'Boycott greedy fuel retailers whose gallons cost £8 or more'
Mike Rutherford thinks current fuel prices are ripping-off the British motorist
A dirty, sneaky, little secret has arrived on some petrol and diesel forecourts. It’s the £8 gallon and it’s one of the motoring rip-offs of the year – not least because, very deliberately, the eye-wateringly high price isn’t clearly displayed to unsuspecting customers. Come to think of it, from the illuminated roadside signs to the forecourts, forecourt shops and pumps themselves, there are zero references to the historically important fact that the £8 (£8.04 to be precise) gallon has already been dumped upon us.
Instead, and only when a motorist gets up close and personal with a pump, there are tiny, sometimes poorly lit mentions of “176.9p per litre” – the highest price I saw last week. But why not quote the price per gallon, too? It would be easy, fair and transparent for fuel retailers, yet they choose to place the burden on customers like you and me to a) remember there are 4.546 litres in a gallon, then b) work out that 176.9p x 4.546l = £8.04 per gallon – which is something the oil industry, Government and fuel retailers don’t want motorists knowing or thinking about.
Thus their collective love of litres. It’s a mind-games thing, in that a price of ‘just’ 100p-plus per litre tends not to offend. Consumers aren’t put off by a 1L product costing only pennies. But a gallon of the same liquid costing £8 or more looks, sounds and is a different story – one that mustn’t be swept under the carpet.
Why do I believe we must continue to think in gallons as well as litres? Partly because they’re both valid for motorists (just as pints and millilitres are essential measurements for beer and wine drinkers); partly because car makers and Government still formally refer to miles per gallon; partly because most of the motorists I know still don’t talk of litres but do, for example, speak of a thirsty vehicle doing, say, 20mpg or a more frugal one achieving 40mpg. In turn, it’s quicker and easier to work out that, with that circa-£8 gallon in mind, a 20mpg vehicle is lumbered with a fuel-only cost of 40p per mile, while its 40mpg counterpart costs 20p per mile in fuel.
If you fill, say, a 12-gallon tank with fuel costing just a tad over £8 a gallon, you’ll pay circa £100 for one measly tankful. Make that £160 if you’re refuelling a 20-gallon tank. Do the latter weekly and your annual fuel bill will be around £8,300, which is nuts.

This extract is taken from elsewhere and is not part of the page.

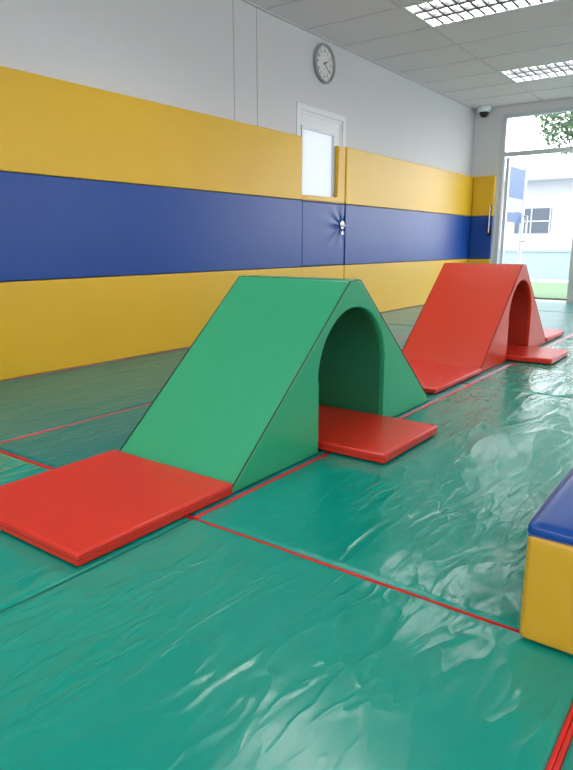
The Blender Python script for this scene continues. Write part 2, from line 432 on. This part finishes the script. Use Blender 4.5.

Another reason for the gallon remaining in the everyday motoring vocabulary is this: it’s a simple, accurate, tried and tested way of carrying out like-for-like price comparisons over several decades. Which begs the question, how on earth has a humble gallon been allowed to skyrocket in price from circa 34p in 1971 to nearer £8 in 2021? This represents an increase of around 2,200 per cent – an inflation-shattering figure that the men in Government and oil-industry suits would prefer the motorist not to know about. But now you do. So boycott and punish those greedy fuel retailers whose gallons cost £8 or more, then shop around for those that cost £7 or less. Result? Even if your annual mileage isn’t high, you could effortlessly save yourself hundreds of pounds a year. Truly, it’s one of the easiest and most effective ways to slash your car-related costs.